Make an exact copy of the lines below.
- - - - - - -
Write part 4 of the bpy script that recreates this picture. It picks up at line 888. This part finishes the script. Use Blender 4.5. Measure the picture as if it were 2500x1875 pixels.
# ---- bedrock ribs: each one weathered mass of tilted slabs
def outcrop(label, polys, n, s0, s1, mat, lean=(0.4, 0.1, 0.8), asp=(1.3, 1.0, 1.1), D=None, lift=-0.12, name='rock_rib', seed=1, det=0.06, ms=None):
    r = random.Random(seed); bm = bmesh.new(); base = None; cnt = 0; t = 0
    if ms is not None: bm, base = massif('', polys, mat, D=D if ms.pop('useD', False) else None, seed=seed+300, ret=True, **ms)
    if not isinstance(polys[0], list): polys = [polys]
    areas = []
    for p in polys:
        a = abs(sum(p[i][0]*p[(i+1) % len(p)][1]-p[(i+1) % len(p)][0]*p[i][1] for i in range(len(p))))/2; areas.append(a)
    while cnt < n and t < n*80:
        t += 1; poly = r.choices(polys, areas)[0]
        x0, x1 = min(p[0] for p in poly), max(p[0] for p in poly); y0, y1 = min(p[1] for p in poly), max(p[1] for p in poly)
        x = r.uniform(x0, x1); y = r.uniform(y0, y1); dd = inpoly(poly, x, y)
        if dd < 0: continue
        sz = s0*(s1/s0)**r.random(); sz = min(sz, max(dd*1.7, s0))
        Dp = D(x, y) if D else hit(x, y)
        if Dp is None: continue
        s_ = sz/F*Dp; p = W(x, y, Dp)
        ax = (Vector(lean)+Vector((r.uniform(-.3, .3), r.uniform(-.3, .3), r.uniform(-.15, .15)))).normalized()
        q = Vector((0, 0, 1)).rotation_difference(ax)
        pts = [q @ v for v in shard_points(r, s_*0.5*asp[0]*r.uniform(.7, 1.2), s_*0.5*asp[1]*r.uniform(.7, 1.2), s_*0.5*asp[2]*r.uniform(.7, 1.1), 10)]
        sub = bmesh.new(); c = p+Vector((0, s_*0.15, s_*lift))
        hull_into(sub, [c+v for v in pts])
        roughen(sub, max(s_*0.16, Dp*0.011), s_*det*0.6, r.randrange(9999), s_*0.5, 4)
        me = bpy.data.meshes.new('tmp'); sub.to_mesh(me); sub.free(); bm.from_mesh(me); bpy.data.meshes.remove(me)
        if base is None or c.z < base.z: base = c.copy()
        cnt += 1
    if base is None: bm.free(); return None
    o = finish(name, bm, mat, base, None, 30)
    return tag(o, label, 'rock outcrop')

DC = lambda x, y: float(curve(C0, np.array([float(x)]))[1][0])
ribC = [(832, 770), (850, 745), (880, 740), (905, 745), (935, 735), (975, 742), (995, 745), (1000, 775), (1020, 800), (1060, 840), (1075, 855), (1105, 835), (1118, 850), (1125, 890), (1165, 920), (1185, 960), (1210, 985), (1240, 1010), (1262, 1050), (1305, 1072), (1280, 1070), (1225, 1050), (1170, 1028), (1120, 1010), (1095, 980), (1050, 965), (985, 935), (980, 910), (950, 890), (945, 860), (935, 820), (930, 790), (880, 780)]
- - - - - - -
#### WORKED SOLUTION
Write part 4 of the bpy script that recreates this picture. It picks up at line 888. This part finishes the script. Use Blender 4.5. Measure the picture as if it were 2500x1875 pixels.
# ---- bedrock ribs: each one weathered mass of tilted slabs
def outcrop(label, polys, n, s0, s1, mat, lean=(0.4, 0.1, 0.8), asp=(1.3, 1.0, 1.1), D=None, lift=-0.12, name='rock_rib', seed=1, det=0.06, ms=None):
    r = random.Random(seed); bm = bmesh.new(); base = None; cnt = 0; t = 0
    if ms is not None: bm, base = massif('', polys, mat, D=D if ms.pop('useD', False) else None, seed=seed+300, ret=True, **ms)
    if not isinstance(polys[0], list): polys = [polys]
    areas = []
    for p in polys:
        a = abs(sum(p[i][0]*p[(i+1) % len(p)][1]-p[(i+1) % len(p)][0]*p[i][1] for i in range(len(p))))/2; areas.append(a)
    while cnt < n and t < n*80:
        t += 1; poly = r.choices(polys, areas)[0]
        x0, x1 = min(p[0] for p in poly), max(p[0] for p in poly); y0, y1 = min(p[1] for p in poly), max(p[1] for p in poly)
        x = r.uniform(x0, x1); y = r.uniform(y0, y1); dd = inpoly(poly, x, y)
        if dd < 0: continue
        sz = s0*(s1/s0)**r.random(); sz = min(sz, max(dd*1.7, s0))
        Dp = D(x, y) if D else hit(x, y)
        if Dp is None: continue
        s_ = sz/F*Dp; p = W(x, y, Dp)
        ax = (Vector(lean)+Vector((r.uniform(-.3, .3), r.uniform(-.3, .3), r.uniform(-.15, .15)))).normalized()
        q = Vector((0, 0, 1)).rotation_difference(ax)
        pts = [q @ v for v in shard_points(r, s_*0.5*asp[0]*r.uniform(.7, 1.2), s_*0.5*asp[1]*r.uniform(.7, 1.2), s_*0.5*asp[2]*r.uniform(.7, 1.1), 10)]
        sub = bmesh.new(); c = p+Vector((0, s_*0.15, s_*lift))
        hull_into(sub, [c+v for v in pts])
        roughen(sub, max(s_*0.16, Dp*0.011), s_*det*0.6, r.randrange(9999), s_*0.5, 4)
        me = bpy.data.meshes.new('tmp'); sub.to_mesh(me); sub.free(); bm.from_mesh(me); bpy.data.meshes.remove(me)
        if base is None or c.z < base.z: base = c.copy()
        cnt += 1
    if base is None: bm.free(); return None
    o = finish(name, bm, mat, base, None, 30)
    return tag(o, label, 'rock outcrop')

DC = lambda x, y: float(curve(C0, np.array([float(x)]))[1][0])
ribC = [(832, 770), (850, 745), (880, 740), (905, 745), (935, 735), (975, 742), (995, 745), (1000, 775), (1020, 800), (1060, 840), (1075, 855), (1105, 835), (1118, 850), (1125, 890), (1165, 920), (1185, 960), (1210, 985), (1240, 1010), (1262, 1050), (1305, 1072), (1280, 1070), (1225, 1050), (1170, 1028), (1120, 1010), (1095, 980), (1050, 965), (985, 935), (980, 910), (950, 890), (945, 860), (935, 820), (930, 790), (880, 780)]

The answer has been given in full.